Saturday, May 18, 2013

One Block Wonder Challenges

As a fun quick challenge we decided last October to all start with the same piece of fabric. 
Then we went on to create our own version of the One Block Wonder quilts by Maxine Rosenthal.
 We each started with a 2 yard piece divided in half lengthwise.  The fabric is by Jason Yentor for In the Beginning.











Tuesday, May 7, 2013

Self Portrait's V.3

Here is  Tracy's self portrait:

"I considered several ideas regarding my self portrait over the months leading up to the deadline, but of course never acted upon any of them. As the date approached, the ideas got simpler! The day before our reveal I decided that a happy face would be the perfect representation for my self portrait. I would describe myself as being a happy and smiling person. We went out for Mexican dinner with friends that evening and one "top shelf" margarita later I came home to complete my portrait. The face is printed on silk and layered on a white on white fabric with a swirl pattern, which is one of my favorite motifs. I enjoy exploring layering different images and am fascinated by seeing one texture used as a background for another image. Various black and white fabrics (a obsession of mine) were chosen to border, back and bind the piece. Lastly, I stamped a favorite set of words onto a tag and pinned it too the piece.

I am fun, fanciful and frivolous!"

Candy did a two sided  self portrait representing the right and left sides of her brain.  The portrait is from a photo shopped portrait that was altered to make it black and white.  The right brain and left brain characteristics of course overlap but can also be divided. 

Cheri sent this for hers:
"Earth Child"
"I'm a child of the earth,
A duo at birth,
I'm a poet,
I'm a writer,
I'm a quilter,
I'm a fighter,
A free spirit by Nature
Adventurous creator
Rule Breaker
Chance taker
Who am I?
Well don't consider me mild,
I'm just a real wild child!"
My portrait has fibers, beads, crystal and jewelry from my Aunt who passed away this last fall,
she was instrumental in shaping the person I am today.

Sunday, May 5, 2013

Self Portraits

Here is Sharon's first self portrait:  "The small self portrait was completed in a 15 minute challenge to portray myself as quickly as I could using what was on hand at my table at the moment. Not over thought or overwrought, I quite enjoy this vision of myself playing with joy and abandonment in my fabric."

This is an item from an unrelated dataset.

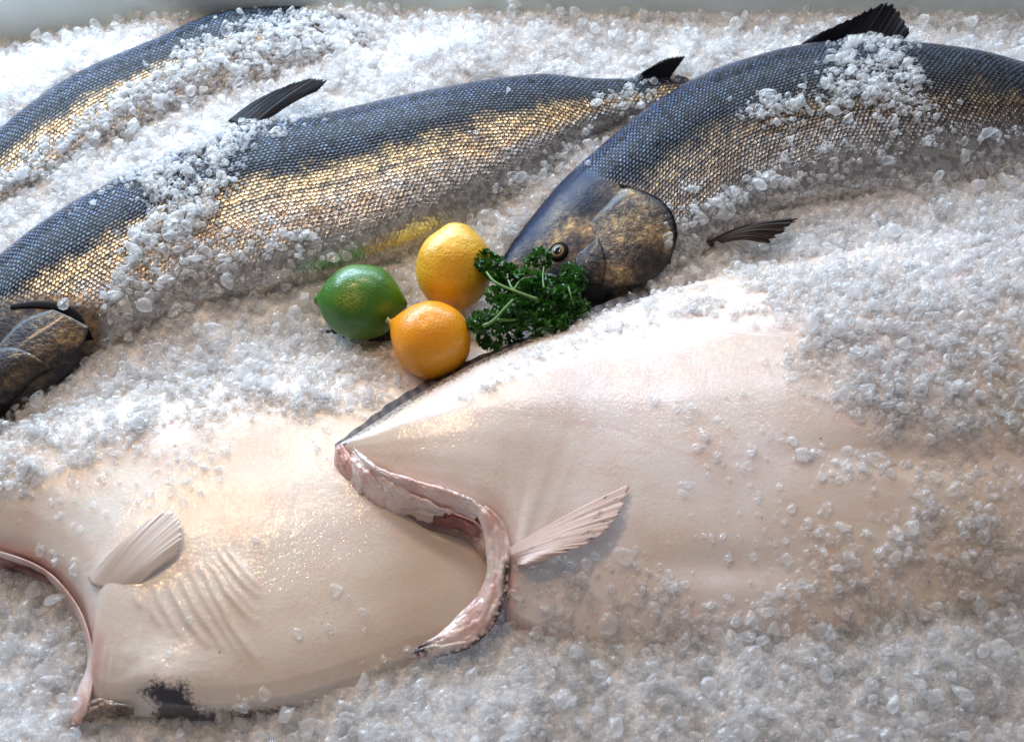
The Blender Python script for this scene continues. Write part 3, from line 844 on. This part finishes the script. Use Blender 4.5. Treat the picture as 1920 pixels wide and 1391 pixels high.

 For her second one she said: 
"Every bit of this self portrait contains portions of my life. In a small school of fish, I am swimming the other way. The hair is made from the ruffles and seams of my old prom dress, the brooch was my grandmothers. There are embroidered words of who I am closest to my face, and other words of what I want to be and to have in the future further away. There are mirrors to show my reflection on life, and holes of different sizes to show my fear of not knowing what I don't know. Even not knowing, I will still dive into the future, accepting what lies ahead (the beaded silhouette). Hand stitched with seed stitch embroidery on shibori fabric I dyed, and hand beaded."

Marsha said
"As I contemplated my self-portrait, I wanted to portray my love of reading. I've been an avid reader since I first learned the skill and it has been a constant my entire life. I printed photos on fabric for the face and hands and then added the other details with raw edge, fused, machine applique. The book titles represent other aspects of my life, including my daughter, dancing with my husband, quilting, traveling and my careers as a museum historian and a librarian."
Judy did two as well:
Tools of the Trade

Judy's hands
"Tools of the Trade"
"My self portrait was interpreted to mean, "What I use to create". Therefore I took a picture of my tools. Transferring the photo to silk and then quilting. In the border I added a ribbon tape measure, to remember the rule. Measure twice, cut once."